• GIVEN REQUEST:
State only how many lines contain the string "Python".

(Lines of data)
== == ==

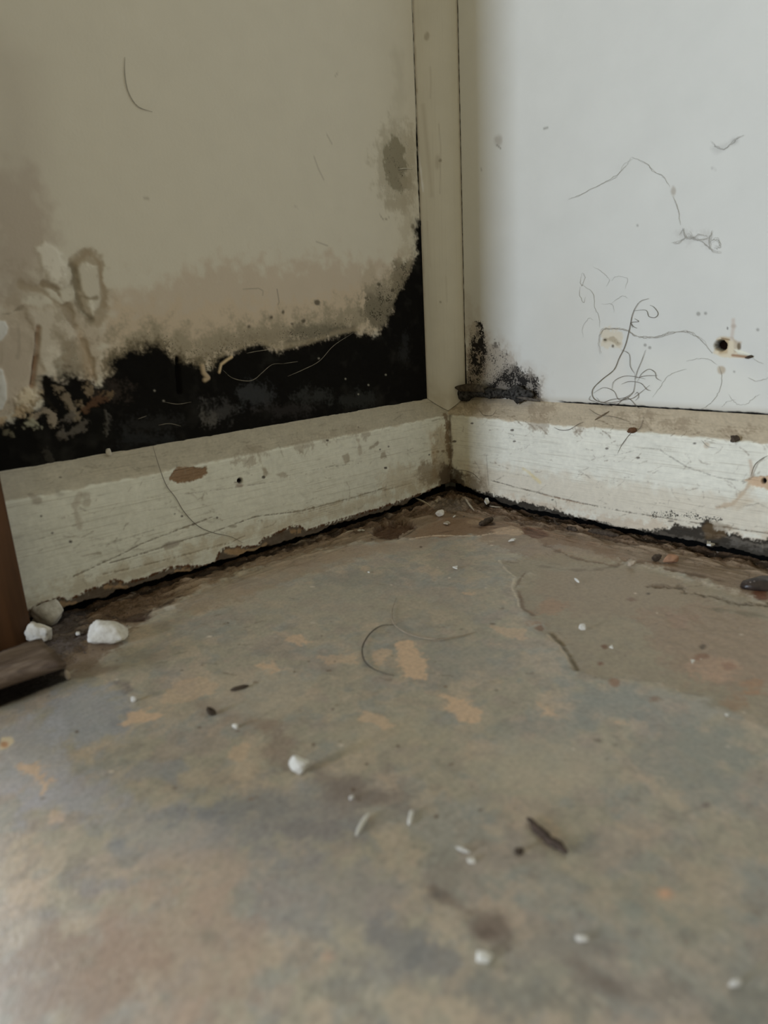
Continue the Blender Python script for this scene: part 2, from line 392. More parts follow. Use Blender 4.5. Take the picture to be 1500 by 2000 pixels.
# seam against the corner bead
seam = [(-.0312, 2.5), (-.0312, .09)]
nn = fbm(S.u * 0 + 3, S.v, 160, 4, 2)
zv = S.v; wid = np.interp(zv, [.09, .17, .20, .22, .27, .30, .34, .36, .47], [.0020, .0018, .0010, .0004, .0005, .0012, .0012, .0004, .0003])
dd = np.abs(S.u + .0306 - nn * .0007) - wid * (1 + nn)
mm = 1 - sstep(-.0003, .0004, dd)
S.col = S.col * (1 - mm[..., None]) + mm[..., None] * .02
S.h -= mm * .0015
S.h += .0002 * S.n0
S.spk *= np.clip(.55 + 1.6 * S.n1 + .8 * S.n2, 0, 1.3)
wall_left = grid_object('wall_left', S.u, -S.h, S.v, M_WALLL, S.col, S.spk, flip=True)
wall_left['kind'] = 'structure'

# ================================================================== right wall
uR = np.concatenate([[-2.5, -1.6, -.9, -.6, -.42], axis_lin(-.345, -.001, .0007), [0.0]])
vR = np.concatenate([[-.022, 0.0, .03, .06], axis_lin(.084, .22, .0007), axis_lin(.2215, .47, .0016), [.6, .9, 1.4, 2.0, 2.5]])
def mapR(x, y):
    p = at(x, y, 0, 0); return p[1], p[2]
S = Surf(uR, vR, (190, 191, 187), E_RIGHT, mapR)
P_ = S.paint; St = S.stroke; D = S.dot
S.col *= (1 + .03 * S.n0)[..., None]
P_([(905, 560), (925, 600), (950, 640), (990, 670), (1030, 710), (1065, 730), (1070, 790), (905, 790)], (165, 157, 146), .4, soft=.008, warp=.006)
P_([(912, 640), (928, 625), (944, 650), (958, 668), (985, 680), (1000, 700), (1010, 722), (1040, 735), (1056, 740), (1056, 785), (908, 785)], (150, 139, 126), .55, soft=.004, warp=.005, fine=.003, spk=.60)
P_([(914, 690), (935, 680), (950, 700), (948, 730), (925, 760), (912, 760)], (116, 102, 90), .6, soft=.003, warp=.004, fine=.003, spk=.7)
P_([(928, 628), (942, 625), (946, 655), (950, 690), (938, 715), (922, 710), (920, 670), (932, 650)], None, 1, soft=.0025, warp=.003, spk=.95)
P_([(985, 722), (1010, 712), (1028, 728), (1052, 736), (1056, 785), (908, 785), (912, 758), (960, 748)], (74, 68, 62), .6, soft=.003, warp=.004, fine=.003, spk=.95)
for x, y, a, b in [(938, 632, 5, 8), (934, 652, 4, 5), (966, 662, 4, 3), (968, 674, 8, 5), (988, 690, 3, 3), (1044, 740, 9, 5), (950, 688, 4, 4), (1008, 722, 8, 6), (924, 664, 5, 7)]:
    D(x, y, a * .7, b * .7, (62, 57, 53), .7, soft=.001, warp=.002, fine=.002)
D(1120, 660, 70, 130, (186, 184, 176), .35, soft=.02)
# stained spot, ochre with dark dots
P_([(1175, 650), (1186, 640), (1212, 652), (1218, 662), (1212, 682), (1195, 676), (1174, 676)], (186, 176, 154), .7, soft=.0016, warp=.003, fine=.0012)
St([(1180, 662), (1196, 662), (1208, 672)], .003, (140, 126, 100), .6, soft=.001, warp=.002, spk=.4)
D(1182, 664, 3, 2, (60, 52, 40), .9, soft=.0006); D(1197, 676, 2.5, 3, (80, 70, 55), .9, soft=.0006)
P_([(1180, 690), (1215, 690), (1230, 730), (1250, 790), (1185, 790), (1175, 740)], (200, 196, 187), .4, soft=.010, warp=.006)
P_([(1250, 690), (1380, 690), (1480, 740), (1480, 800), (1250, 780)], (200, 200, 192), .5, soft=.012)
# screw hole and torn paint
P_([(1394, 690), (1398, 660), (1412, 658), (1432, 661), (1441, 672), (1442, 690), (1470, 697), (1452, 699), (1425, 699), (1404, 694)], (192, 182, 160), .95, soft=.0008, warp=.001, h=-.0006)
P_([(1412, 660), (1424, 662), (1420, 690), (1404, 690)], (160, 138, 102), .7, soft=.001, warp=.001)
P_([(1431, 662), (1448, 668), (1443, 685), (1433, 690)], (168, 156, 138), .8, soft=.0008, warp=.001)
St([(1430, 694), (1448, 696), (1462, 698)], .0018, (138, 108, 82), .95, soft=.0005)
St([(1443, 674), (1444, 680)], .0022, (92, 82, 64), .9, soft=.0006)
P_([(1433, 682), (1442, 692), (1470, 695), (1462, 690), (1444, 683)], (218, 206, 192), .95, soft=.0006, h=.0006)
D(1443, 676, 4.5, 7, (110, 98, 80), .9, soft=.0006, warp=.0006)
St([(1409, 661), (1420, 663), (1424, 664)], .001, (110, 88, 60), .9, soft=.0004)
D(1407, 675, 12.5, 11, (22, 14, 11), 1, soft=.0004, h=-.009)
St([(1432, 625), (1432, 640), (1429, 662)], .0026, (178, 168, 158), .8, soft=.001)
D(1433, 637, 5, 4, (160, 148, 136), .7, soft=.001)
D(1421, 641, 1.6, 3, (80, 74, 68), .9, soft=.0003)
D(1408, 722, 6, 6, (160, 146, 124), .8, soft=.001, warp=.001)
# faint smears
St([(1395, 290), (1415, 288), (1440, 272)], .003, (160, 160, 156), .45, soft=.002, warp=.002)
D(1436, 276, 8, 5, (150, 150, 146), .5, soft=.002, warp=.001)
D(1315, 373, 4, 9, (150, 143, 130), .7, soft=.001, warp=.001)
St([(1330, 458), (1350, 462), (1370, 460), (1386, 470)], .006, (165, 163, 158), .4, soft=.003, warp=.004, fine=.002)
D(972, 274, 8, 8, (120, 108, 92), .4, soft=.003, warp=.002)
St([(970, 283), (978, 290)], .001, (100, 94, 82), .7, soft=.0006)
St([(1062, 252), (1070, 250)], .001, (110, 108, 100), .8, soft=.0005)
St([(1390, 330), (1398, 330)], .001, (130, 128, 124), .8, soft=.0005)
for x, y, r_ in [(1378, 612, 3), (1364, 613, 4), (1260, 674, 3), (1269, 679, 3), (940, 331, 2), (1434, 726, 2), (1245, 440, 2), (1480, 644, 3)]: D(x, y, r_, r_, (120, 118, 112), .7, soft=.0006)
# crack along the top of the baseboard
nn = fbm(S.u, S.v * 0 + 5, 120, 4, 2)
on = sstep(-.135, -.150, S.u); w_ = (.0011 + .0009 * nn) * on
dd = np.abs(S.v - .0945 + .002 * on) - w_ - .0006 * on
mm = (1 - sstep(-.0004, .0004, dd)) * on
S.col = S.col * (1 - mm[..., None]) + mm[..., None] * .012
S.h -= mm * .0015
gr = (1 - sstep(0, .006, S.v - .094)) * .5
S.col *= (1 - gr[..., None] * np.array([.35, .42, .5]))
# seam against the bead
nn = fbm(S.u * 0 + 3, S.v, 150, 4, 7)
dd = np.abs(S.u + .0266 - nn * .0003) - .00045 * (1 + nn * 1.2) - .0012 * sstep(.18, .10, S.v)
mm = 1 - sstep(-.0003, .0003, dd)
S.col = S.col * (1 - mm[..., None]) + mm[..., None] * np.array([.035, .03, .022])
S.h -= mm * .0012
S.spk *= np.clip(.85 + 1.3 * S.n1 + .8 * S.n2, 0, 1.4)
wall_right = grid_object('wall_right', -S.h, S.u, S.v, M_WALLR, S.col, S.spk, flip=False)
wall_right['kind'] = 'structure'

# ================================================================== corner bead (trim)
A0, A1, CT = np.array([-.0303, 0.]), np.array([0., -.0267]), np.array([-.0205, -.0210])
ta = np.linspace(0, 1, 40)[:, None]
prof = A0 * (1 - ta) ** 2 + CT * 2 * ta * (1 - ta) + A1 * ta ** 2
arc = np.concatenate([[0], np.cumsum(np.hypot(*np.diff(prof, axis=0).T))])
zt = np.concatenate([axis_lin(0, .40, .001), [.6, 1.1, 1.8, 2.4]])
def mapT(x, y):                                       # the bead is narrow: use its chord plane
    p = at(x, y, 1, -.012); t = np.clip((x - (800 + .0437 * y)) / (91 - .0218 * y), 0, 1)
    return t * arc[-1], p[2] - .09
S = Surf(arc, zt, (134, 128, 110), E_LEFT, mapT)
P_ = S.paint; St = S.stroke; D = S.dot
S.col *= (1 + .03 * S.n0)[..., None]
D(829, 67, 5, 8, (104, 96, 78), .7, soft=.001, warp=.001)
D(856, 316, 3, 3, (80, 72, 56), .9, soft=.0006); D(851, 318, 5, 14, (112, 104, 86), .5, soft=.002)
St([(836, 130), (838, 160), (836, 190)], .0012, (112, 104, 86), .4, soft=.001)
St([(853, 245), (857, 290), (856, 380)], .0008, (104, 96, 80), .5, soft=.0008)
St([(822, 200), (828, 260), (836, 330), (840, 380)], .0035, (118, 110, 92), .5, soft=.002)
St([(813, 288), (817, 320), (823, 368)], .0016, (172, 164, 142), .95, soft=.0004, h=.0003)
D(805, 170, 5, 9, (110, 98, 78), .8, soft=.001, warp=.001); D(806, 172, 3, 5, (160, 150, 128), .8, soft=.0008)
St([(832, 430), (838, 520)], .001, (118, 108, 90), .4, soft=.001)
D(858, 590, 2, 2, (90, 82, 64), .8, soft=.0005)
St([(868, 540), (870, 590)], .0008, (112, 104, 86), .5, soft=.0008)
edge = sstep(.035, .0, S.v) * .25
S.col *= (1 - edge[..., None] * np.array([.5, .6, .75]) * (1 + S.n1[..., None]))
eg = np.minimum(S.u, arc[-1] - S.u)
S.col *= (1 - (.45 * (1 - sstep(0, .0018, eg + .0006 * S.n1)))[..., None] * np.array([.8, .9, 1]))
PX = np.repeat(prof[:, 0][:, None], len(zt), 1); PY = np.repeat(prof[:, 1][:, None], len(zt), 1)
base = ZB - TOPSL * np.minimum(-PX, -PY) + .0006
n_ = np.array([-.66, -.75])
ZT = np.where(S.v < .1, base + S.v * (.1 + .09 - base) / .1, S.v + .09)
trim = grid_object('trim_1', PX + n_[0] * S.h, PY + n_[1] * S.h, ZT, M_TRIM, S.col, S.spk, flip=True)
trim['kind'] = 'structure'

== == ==

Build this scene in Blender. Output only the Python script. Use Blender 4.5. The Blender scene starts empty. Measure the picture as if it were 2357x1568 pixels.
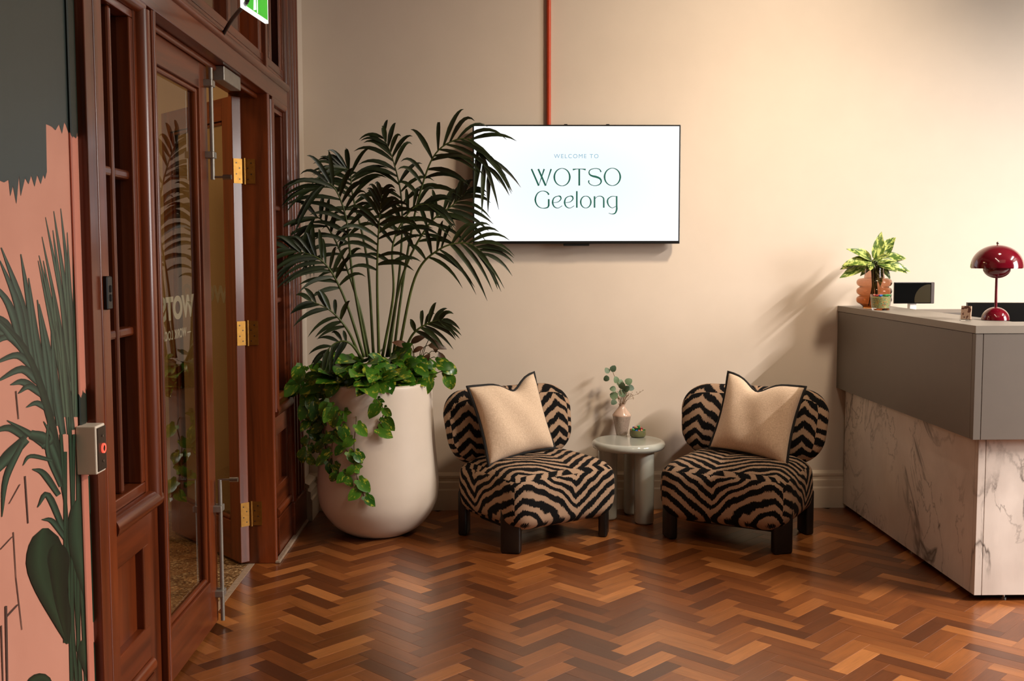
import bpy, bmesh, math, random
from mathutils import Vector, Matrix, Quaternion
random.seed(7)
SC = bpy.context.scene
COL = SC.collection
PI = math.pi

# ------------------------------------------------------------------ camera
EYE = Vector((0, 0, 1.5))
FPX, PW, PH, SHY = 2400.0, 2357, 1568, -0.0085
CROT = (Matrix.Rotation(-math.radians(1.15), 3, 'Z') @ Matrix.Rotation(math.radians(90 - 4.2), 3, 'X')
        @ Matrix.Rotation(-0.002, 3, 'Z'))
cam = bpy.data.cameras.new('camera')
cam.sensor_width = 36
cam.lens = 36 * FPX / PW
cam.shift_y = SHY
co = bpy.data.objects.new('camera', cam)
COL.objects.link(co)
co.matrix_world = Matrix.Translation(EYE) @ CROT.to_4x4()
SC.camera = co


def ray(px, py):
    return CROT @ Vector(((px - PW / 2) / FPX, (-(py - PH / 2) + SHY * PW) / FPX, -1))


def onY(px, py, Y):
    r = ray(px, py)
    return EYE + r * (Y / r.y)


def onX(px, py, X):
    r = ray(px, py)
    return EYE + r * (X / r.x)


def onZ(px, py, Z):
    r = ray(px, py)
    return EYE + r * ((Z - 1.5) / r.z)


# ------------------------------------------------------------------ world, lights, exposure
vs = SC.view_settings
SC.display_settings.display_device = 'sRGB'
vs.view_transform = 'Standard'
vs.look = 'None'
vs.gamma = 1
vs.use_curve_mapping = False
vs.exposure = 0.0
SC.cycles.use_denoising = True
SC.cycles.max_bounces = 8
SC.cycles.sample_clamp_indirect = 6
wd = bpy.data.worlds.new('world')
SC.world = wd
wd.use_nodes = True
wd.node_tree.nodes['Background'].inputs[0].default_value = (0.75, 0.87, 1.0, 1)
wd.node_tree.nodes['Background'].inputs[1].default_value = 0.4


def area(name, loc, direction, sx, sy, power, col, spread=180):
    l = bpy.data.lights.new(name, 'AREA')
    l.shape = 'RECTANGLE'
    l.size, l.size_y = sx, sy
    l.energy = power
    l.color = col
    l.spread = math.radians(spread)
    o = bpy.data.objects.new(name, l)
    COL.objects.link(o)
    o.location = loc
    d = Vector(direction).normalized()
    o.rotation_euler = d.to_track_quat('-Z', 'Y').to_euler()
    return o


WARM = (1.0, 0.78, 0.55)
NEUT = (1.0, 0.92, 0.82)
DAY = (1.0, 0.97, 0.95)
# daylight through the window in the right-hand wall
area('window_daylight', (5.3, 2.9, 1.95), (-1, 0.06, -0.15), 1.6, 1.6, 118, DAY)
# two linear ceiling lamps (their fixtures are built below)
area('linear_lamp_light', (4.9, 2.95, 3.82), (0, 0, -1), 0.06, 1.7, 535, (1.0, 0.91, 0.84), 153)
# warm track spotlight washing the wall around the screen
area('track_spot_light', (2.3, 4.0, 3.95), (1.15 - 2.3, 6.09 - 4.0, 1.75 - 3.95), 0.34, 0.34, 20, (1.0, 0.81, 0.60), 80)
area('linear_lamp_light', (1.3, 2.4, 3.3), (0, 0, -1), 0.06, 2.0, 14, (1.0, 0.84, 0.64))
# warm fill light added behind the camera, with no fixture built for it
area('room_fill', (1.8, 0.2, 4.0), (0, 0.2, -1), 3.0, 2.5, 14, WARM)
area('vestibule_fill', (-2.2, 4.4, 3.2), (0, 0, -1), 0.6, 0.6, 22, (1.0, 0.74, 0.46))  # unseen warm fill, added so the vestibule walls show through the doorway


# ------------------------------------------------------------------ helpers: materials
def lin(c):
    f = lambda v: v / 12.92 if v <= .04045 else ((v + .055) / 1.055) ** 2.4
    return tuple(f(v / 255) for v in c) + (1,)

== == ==

• EXERCISE OUTPUT:
2